Madison Percy Jones
Madison Jones, novelist, was born in Nashville and grew up on a farm located on Franklin Pike. After military service in and immediately after World War II, Jones completed a B.A. at Vanderbilt University, where he studied under Monroe Spears and Donald Davidson. He earned a M.A. at the University of Florida, where he studied fiction writing under Andrew Nelson Lytle, and then completed additional graduate work. In 1954 Jones won a Sewanee Review fellowship and taught at the University of Tennessee (1955-56). In 1956 he began his long teaching career at Auburn University, from which he retired as writer-in-residence in 1987. Jones and his wife, Shailah, continue to live in Auburn, Alabama, but the country of his imagination is Tennessee, where he began his life and his career.

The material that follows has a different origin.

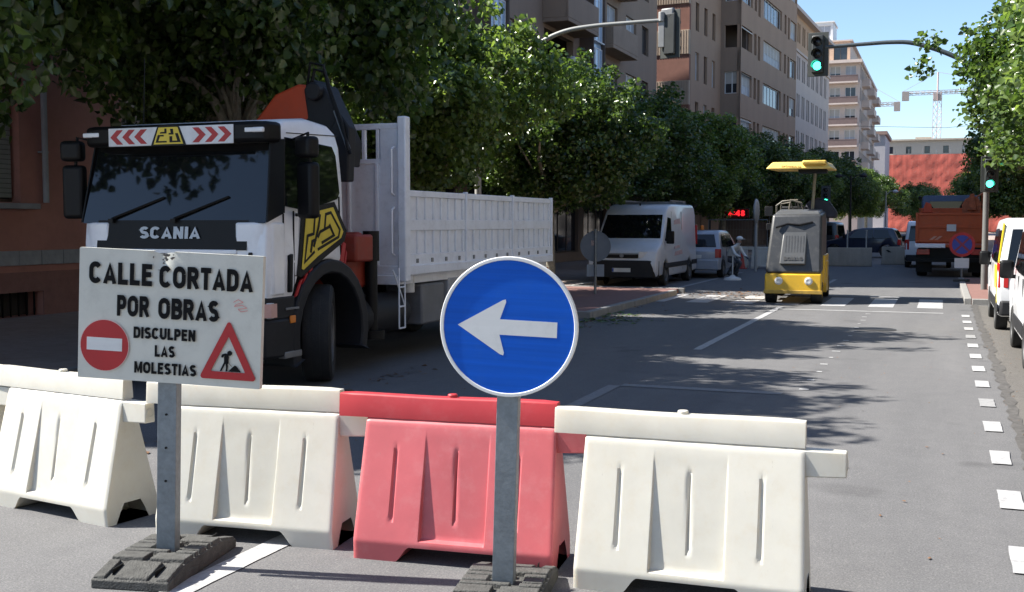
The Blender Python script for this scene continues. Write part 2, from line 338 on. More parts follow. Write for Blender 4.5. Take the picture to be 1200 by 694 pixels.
def circ(r, n=48, cx=0, cy=0, a0=0): return [(cx + r*math.cos(a0 + 2*math.pi*i/n), cy + r*math.sin(a0 + 2*math.pi*i/n)) for i in range(n)]
def rng(seed): return random.Random(seed)

# ------------------------------------------------------------------ ground, road, markings, pavements
def sheet(name, x0, x1, y0, y1, z, m, parent=None, nx=1, ny=1):
    b = MB()
    for i in range(nx):
        for j in range(ny):
            a, c = x0 + (x1-x0)*i/nx, x0 + (x1-x0)*(i+1)/nx; d, e = y0 + (y1-y0)*j/ny, y0 + (y1-y0)*(j+1)/ny
            b.add([(a,d,z),(c,d,z),(c,e,z),(a,e,z)], [(0,1,2,3)])
    return b.build(name, m, parent, smooth=0)
M_GROUND = mat('earth', (0.20, 0.185, 0.16), 0.95, var=0.2, vscale=0.3)
ground = struct(sheet('ground', -900, 900, -500, 1500, -0.03, M_GROUND))
road = struct(sheet('road', -9.0, 2.6, -14, 420, 0.0, M_ASPH))
parking = struct(sheet('parking_lane', 0.66, 2.6, -14, 25.6, 0.004, M_ASPH2))
seam = MB()      # ragged bitumen seam between the lane and the parking strip
rr = rng(3); pl, pr_ = [], []
for i in range(150):
    y = -4 + i*0.2; pl.append((0.60 + rr.uniform(-0.035, 0.03), y)); pr_.append((0.70 + rr.uniform(-0.03, 0.05), y))
for i in range(149):
    seam.add([(*pl[i], 0.008), (*pr_[i], 0.008), (*pr_[i+1], 0.008), (*pl[i+1], 0.008)], [(0,1,2,3)])
seam.build('tar_seam', mat('tar', (0.07, 0.066, 0.062), 0.85, var=0.3, vscale=8, dirt=0.6, dirtcol=(0.18,0.17,0.155)), road, smooth=0)

def patch(name, x0, x1, y0, y1, m, z=0.005, seed=1, wob=0.004):
    """painted marking: a thin sheet with slightly uneven edges"""
    q = rng(seed); n = max(2, int(max(x1-x0, y1-y0) / 0.12)); b = MB(); L_, R_ = [], []
    along_y = (y1-y0) > (x1-x0)
    for i in range(n+1):
        t = i/n
        if along_y: L_.append((x0+q.uniform(-wob,wob), y0+(y1-y0)*t, z)); R_.append((x1+q.uniform(-wob,wob), y0+(y1-y0)*t, z))
        else: L_.append((x0+(x1-x0)*t, y1+q.uniform(-wob,wob), z)); R_.append((x0+(x1-x0)*t, y0+q.uniform(-wob,wob), z))
    b.add(L_ + R_, [(i, n+1+i, n+2+i, i+1) for i in range(n)])
    return b.build(name, m, road, smooth=0)
sd = 10
for i in range(16):
    y = 1.85 + i*1.36
    if y > 24: break
    patch('parking_dash', 0.370, 0.510, y+0.05, y+0.55, M_PAINT if i % 5 != 2 else M_PAINTW, 0.009, sd+i)
for i in range(7):
    x1 = 0.04 - i*0.97
    patch('zebra_stripe', x1-0.50, x1, 24.35, 27.15, M_PAINT, 0.005, 40+i)
patch('stop_line', -3.1, 0.05, 23.0, 23.22, M_PAINTW, 0.005, 60)
patch('stop_line', -3.0, 0.40, 27.75, 27.95, M_PAINT, 0.005, 61)
patch('lane_line', -3.20, -3.08, 15.2, 23.75, M_PAINT, 0.005, 62)
patch('lane_line', -3.34, -3.20, 9.6, 11.5, M_GHOST, 0.005, 63)
patch('lane_line', -3.20, -1.5, 11.48, 11.66, M_GHOST, 0.005, 64)
patch('lane_line', -3.43, -3.28, 3.2, 5.5, M_PAINT, 0.005, 65)
patch('lane_line', -3.15, -3.03, 29.5, 36.0, M_PAINTW, 0.005, 66)
patch('lane_line', -6.75, -6.60, 29.0, 40.0, M_PAINTW, 0.005, 67)
for i in range(16):
    y = 11.9 + i*0.75; patch('paint_spot', -1.36 + rr.uniform(-.02,.02), -1.28 + rr.uniform(-.02,.02), y, y+0.09, M_PAINT, 0.005, 80+i, 0.012)
manhole = MB(); manhole.lathe([(0.001,0.012),(0.26,0.012),(0.27,0.008),(0.33,0.009),(0.335,0.004)], 28, c=(0,0,0))
manhole.build('manhole_cover', mat('cast_iron', (0.05,0.048,0.046), 0.6, 0.5, var=0.3, bump=0.6, bscale=30), road, loc=(-1.0, 19.2, 0))

def pavement(name, x0, x1, y0, y1, kerb_sides, m=M_PAVE):
    p = MB(); p.box(x0, x1, y0, y1, -0.02, 0.118); o = struct(p.build(name, m, smooth=0))
    kb = MB(); kb.box(-0.075, 0.075, 0.006, 0.994, -0.02, 0.132); km = kb.mesh('kerb'); km.materials.append(M_KERB)
    for side in kerb_sides:
        if side in 'LR':
            x = x1 + 0.075 if side == 'R' else x0 - 0.075; n = int(y1 - y0)
            for i in range(min(n, 70)):
                k = link('kerb_stone', km, None, o, 0.012, (x, y0+i, rr.uniform(-.004,.004)))
        else:
            y = y0 - 0.075 if side == 'F' else y1 + 0.075
            for i in range(int(round(x1 - x0))):
                link('kerb_stone', km, None, o, 0.012, (x0+i+1, y, rr.uniform(-.004,.004)), (0,0,R(90)))
    return o
pavement('pavement_left', -15.0, -9.15, -14, 19.4, 'R')
pavement('pavement_corner', -15.0, -6.15, 19.62, 27.4, 'RFB', M_REDTILE)
pavement('pavement_beyond', -15.0, -9.15, 27.6, 230, 'R')
pavement('pavement_right', 2.75, 8.0, -14, 25.6, 'L')
pavement('pavement_right_corner', 0.62, 8.0, 25.9, 36.0, 'LF', M_REDTILE)
pavement('pavement_right_beyond', 2.75, 8.0, 36.2, 260, 'L')

# ------------------------------------------------------------------ water-filled barriers
def sstep(a, b, x): t = min(1, max(0, (x-a)/(b-a))); return t*t*(3-2*t)
def barrier_mesh():
    L, ZT = 1.04, 0.735
    xs = sorted(set([round(-L/2 + i*0.01, 4) for i in range(int(L/0.01)+1)] + [L/2] + [sg*(v) for sg in (-1, 1) for v in (0.168, 0.172, 0.1775, 0.181)]))
    zs = [0, 0.01, 0.03, 0.05, 0.07, 0.085, 0.095, 0.105, 0.115, 0.125, 0.135, 0.15, 0.16, 0.18] + [0.20 + i*0.025 for i in range(17)] + [0.62, 0.64, 0.66, 0.68, 0.70, 0.705, 0.711, 0.717, 0.722, ZT]
    def zb(x):            # underside: two feet with a raised middle
        return 0.082 * sstep(0.31, 0.225, abs(x))
    def half(z):          # half depth of the outer skin
        if z < 0.10: return 0.186 + 0.09*z
        return 0.195 - (z-0.10)/(0.70-0.10)*0.146 - 0.012*sstep(0.700, 0.722, z)
    def yf(x, z):
        y = half(z)
        mid = sstep(-0.1785, -0.171, x) * (1 - sstep(0.171, 0.1785, x))
        zr = sstep(0.120, 0.126, z) * (1 - sstep(0.60, 0.70, z))
        y = y - 0.034*max(0.0, 1 - (z-0.12)/0.56) * mid * zr          # recessed middle panel with a ledge below
        for gx in (-0.335, 0.0, 0.335):
            c = gx + 0.012*(0.4-z)
            y -= 0.013 * math.exp(-((x-c)/0.0085)**4) * sstep(0.20, 0.225, z) * (1 - sstep(0.56, 0.585, z))
        y -= 0.006 * sstep(L/2-0.014, L/2, abs(x))      # rounded end corners
        return y
    vs_, fs_ = [], []; nx, nz = len(xs), len(zs)
    for sgn in (-1, 1):
        for x in xs:
            for z in zs:
                zz = max(z, zb(x)); vs_.append((x - 0.02*(1-zz/0.7)*math.copysign(1, -x)*sstep(0.3,0.5,abs(x)), sgn*yf(x, zz), zz))
    idx = lambda s_, i, j: s_*nx*nz + i*nz + j
    for i in range(nx-1):
        for j in range(nz-1):
            fs_.append((idx(0,i,j), idx(0,i+1,j), idx(0,i+1,j+1), idx(0,i,j+1)))
            fs_.append((idx(1,i,j), idx(1,i,j+1), idx(1,i+1,j+1), idx(1,i+1,j)))
        fs_.append((idx(0,i,0), idx(1,i,0), idx(1,i+1,0), idx(0,i+1,0)))
        fs_.append((idx(0,i,nz-1), idx(0,i+1,nz-1), idx(1,i+1,nz-1), idx(1,i,nz-1)))
    # ends with an arch between the feet
    K = 12
    for e, i in ((0, 0), (1, nx-1)):
        base = len(vs_)
        for j in range(nz):
            a = Vector(vs_[idx(0,i,j)]); c = Vector(vs_[idx(1,i,j)])
            for k in range(K+1):
                p = a.lerp(c, k/K); u = abs(2*k/K - 1); arch = 0.115 * sstep(0.62, 0.40, u)
                p.z = max(p.z, arch); vs_.append(tuple(p))
        for j in range(nz-1):
            for k in range(K):
                q = (base+j*(K+1)+k, base+j*(K+1)+k+1, base+(j+1)*(K+1)+k+1, base+(j+1)*(K+1)+k)
                fs_.append(q[::-1] if e == 0 else q)
    me = bpy.data.meshes.new('shell'); me.from_pydata(vs_, [], fs_); me.update()
    bm = bmesh.new(); bm.from_mesh(me); bmesh.ops.remove_doubles(bm, verts=bm.verts[:], dist=0.0004)
    bmesh.ops.dissolve_degenerate(bm, dist=0.0004, edges=bm.edges[:]); bmesh.ops.recalc_face_normals(bm, faces=bm.faces[:]); bm.to_mesh(me); bm.free()
    me.shade_smooth(); me.set_sharp_from_angle(angle=R(26)); return me
BAR_SHELL = barrier_mesh()
_b = MB(); nseg = 16; rv = []
for i in range(nseg+1):
    x = -0.68 + 1.20*i/nseg; w = 0.036 + 0.0008*math.sin(i*1.7); zt = 0.845 + 0.0022*math.sin(i*0.5+1); e = 0.006 if i in (0, nseg) else 0.0
    rv += [(x,-w-0.004,0.722),(x,w+0.004,0.722),(x,w+0.001-e,zt-0.012),(x,w-0.003-e,zt-0.004),(x,w-0.011-e,zt-e*0.6),(x,-w+0.011+e,zt-e*0.6),(x,-w+0.003+e,zt-0.004),(x,-w-0.001+e,zt-0.012)]
_b.add(rv, [(i*8+j, i*8+(j+1) % 8, (i+1)*8+(j+1) % 8, (i+1)*8+j) for i in range(nseg) for j in range(8)] + [tuple(range(8))[::-1], tuple(range(nseg*8, nseg*8+8))])
BAR_RAIL = _b.mesh('top_rail', 40)
_b = MB(); _b.hexa([(0.44,-0.045,0.585),(0.705,-0.036,0.595),(0.705,0.036,0.595),(0.44,0.045,0.585)], [(0.44,-0.045,0.715),(0.705,-0.034,0.712),(0.705,0.034,0.712),(0.44,0.045,0.715)])
BAR_TONGUE = _b.mesh('tongue', 40)
_b = MB(); _b.lathe([(0.030,0),(0.030,0.004),(0.022,0.006),(0.021,-0.03),(0.001,-0.03)], 18, 'x', (0.703, 0, 0.652)); BAR_SOCK = _b.mesh('socket', 40)
_b = MB(); _b.lathe([(0.001,0.860),(0.022,0.860),(0.026,0.856),(0.026,0.838)], 18, c=(-0.05,0,0)); BAR_CAP = _b.mesh('filler_cap', 40)
def barrier(label, m, x, y, rz):
    t = thing('water_barrier', label, 'barrier', (x, y, 0), R(rz), 'plastic barriers across the road')
    for nm, me, bv in (('shell', BAR_SHELL, 0), ('top_rail', BAR_RAIL, 0), ('tongue', BAR_TONGUE, 0.007), ('socket', BAR_SOCK, 0), ('filler_cap', BAR_CAP, 0)):
        mm = me if m is M_WPLAS else me.copy(); mm.materials.clear(); mm.materials.append(M_RRAIL if (m is M_RPLAS and nm in ('top_rail', 'filler_cap')) else m)
        link(nm, mm, None, t, bv)
    return t
barrier('white plastic barrier cut off by the left edge of the picture', M_WPLAS, -6.15, 5.50, -9)
barrier('white plastic barrier standing left of the road closed sign post, open tongue end', M_WPLAS, -4.96, 5.30, -9)
barrier('white plastic barrier between the road closed sign post and the red barrier', M_WPLAS, -3.57, 5.24, 6)
barrier('red plastic barrier behind the blue arrow sign', M_RPLAS, -2.32, 5.26, 5)
barrier('white plastic barrier at the right end of the row', M_WPLAS, -1.085, 5.19, 2)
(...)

From the beginning, Jones seemed to realize that the novel was his natural mode. He has written short stories, and indeed, some of his novels, including his penultimate one, To the Winds, are constructed of sequences or chapters that can stand alone as stories. He also has written the novellas An Exile (1967) and Nashville 1864: The Dying of the Light (1997). But, from The Innocent (1957) through Last Things (1989) and To the Winds (1996), Jones has proved himself a quintessential novelist. In addition to fiction, he occasionally publishes criticism in the Sewanee Review, Southern Review, and elsewhere.
Although comedy plays a role in his fiction, Jones's view of the world and man's place in it is tragic. There is humor in such sequences as “Zoo” in To the Winds, and Jones's version of frontier humor is anti-pastoral, recalling the comedy of William Faulkner. But Jones has an unflinching view of man's depravity and its consequences. William Hoffman correctly views Jones as a bedrock Calvinist whose characters remain flawed and whose submission to sin requires punishment. Jones repeats this pattern throughout his novels, although the tragic vision of Nashville 1864 is more nearly that of communal rather than individual fate. As Allen Tate recognized, Jones seems to have been most influenced by Thomas Hardy.
Jones's career has seen many vicissitudes. First published by such large trade houses as Harcourt Brace, Viking, and Doubleday, Jones's work is now distributed by smaller houses such as Longstreet Press and J. S. Sanders and Company. An Exile was made into a movie, though an undistinguished one. Hollywood has purchased an option on what critics consider his best work, A Cry of Absence (1971) and actively considered Nashville 1864. Neither work has yet been filmed.
Jones exhibits a rich and exact sense of place and a keen ear for spoken language, including various southern idioms. He is a natural maker of strong scenes and moving sequences of consequential actions. His work, like that of others of his generation, has not achieved the popularity or respect it deserves. A special issue of Chattahoochie Review (Volume 18, Fall 1996) has helped to repair the critical neglect that has often accompanied his fiction. Madison Jones is a novelist of enduring power, and his vision of humankind is illumined by a durable fire.